Review: “…A Kind of Life.”

Dear Constant Reader,

What a snowy Wednesday! How about a book review? Today’s book is continuing in the vein of Carnival Strippers, but it’s set in Boston!

“…A Kind of Life.”: Conversations in the Combat Zone by Roswell Angier (1976).

The Combat Zone* was the section of Boston where the adult businesses moved after Scollay Square was demolished. Washington Street between Boylston and Kneeland Streets was the home of peepshows, adult movie theatres, bookstores and venues such as the Teddy Bare Lounge, The Pilgrim Theatre, the Naked I with girls, girls, girls. Some of our Legends remember performing in those clubs and theatres.

These days the Combat Zone is pretty cleaned up, although there are a few hold-outs (particularly on LaGrange Street, once notorious for the streetwalkers).
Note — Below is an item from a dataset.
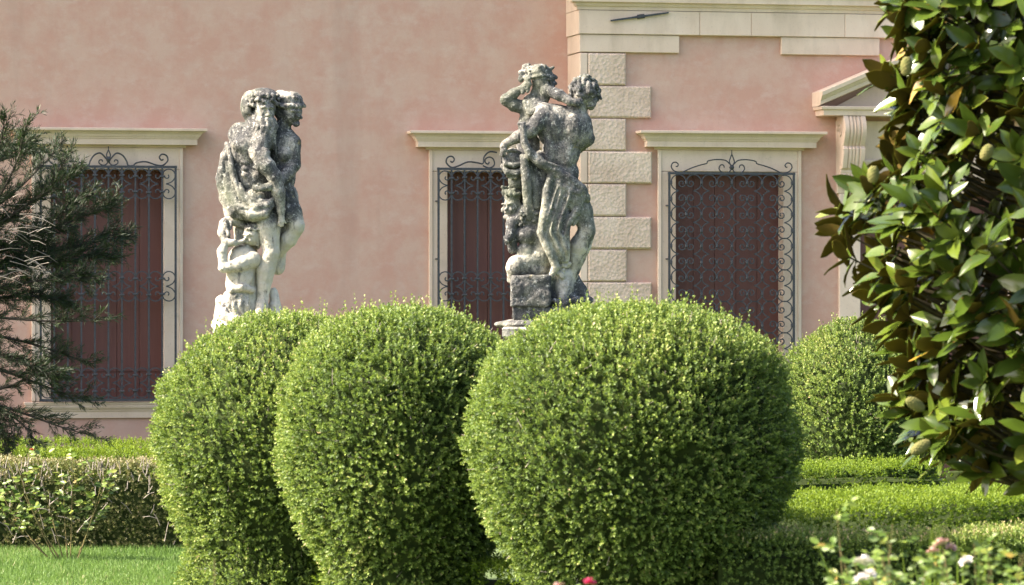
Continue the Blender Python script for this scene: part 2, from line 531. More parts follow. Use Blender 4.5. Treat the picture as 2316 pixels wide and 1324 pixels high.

Like Susan Meiselas, Angier took photos in the 1970’s of performers and others associated with The Combat Zone and accompanies the photos with quotes. His photos are taken on-stage, back-stage and on the street, all neatly captioned with the subject’s name (if known), location, and year. He also does an in-depth study of two performers: Melanie and Coty Lee. He seems to have a lot of affection for all these performers.

For me the real selling point of the book, beside that it captures of Boston burlesque history, is a portrait of Tiffany Carter opposite one of Hedy Jo Star.

Some of the text is the author’s own and it’s opinionated and a bit crude. I was struck by a bit in his introduction that specifically mentions burlesque, when he’s comparing “strippers” and “showgirls”:

The differences between the two are subtle and possibly specious. But to women who are in the business, the distinction is an important one. In part, it has to do with age. Strippers are often older women in whose memories burlesque is still very much alive, or younger women who have picked up the extravagant style of the old queens. They are real cockteasers. Showgirls, who tend to be younger, are less melodramatic. They get just as naked, but they are less genital. Their sexuality is polymorphous and familiar, a kind of aura. You can tell showgirls from strippers, sometimes by their stage names: Jeri, Deirdre, Melanie, Coty Lee; and on the other hand, Devil’s Delight, Satan’s Angel, Blaze Starr, Tempest Storm, Honeysuckle Devine. The effects they are calculated for are miles apart.

An interesting perspective, which is contradicted by some of the performer’s quotes. The 70’s seem to be a time of transition for our industry and I’m interested to learn more.

M2
* One of my tag lines is “The Ivy League mind in the Combat Zone body”, but only particular audiences get the reference these days.